Dynamic community generated curriculum


Community generated curriculum based on inquiry

Curriculum should come from the community not the cupboard.  Charter schools are approved because they supposedly are meeting an absent community need.  This is totally unnecessary if the local public school is properly funded and connected to the life of the community, whether these needs be based on culture, language, academic interests etc. 

Community generated curriculum means the students and teacher select the subject matter and build the course as they go.  Content is not prescribed by rigid state guidelines.  In guiding the inquiry, teachers develop principles of scientific research in all classrooms so students are empowered to analyze everyday affairs so they can look around them and understand what they see.  

Inquiry based instruction means that students are constantly investigating.  It challenges students to create, propose a problem and seek its solution through experimentation.  In this way students are taught how to think not merely want to think.  

CORE demands that local communities have a voice in building the curriculum of their school!

Arts Education

There is plenty of research demonstrating how essential an art based education is to the development of students.  Students who engage regularly in art activities demonstrate higher proficiency in language arts, math and science than children who do not participate.  

Art education also builds critical thinking skills and presentation skills that apply across all academic fields and professions.
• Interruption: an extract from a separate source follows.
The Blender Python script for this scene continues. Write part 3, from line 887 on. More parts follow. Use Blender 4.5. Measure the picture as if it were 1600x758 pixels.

This is one of the main demands parents have placed upon the public education system.  Yet the pursuit of test scores combined with shrinking budgets have placed the arts on the chopping block.  Music, painting, graphic design, dance, theater, poetry and more should be regularly available to all LAUSD students at all academic levels.

CORE demands the restoration and development or arts education in all LAUSD schools.  

Technical education

The current educational model has become overly one sided in regards to a narrow focus on giving students theoretical knowledge necessary for preparing them for four years universities.  This is an important focus not to be discarded but in pursuit of this goal we have abandoned many of the more practical subjects such wood shop, auto shop, and home economics.  In the computer age technical education takes on a new significance as production methods continue to rapidly develop.  Students have to have a strong understanding of how things actually work.  A student who can write great essays and solve mathematical problems but cannot prepare a healthy meal or understand the most basic processes of production is ill equipped for life.   Technical education combines the theoretical with the practical and the political so students are well rounded individuals capable of solving problems and being creative in all areas of life.  

CORE demands technical education be reincorporated into the curriculum!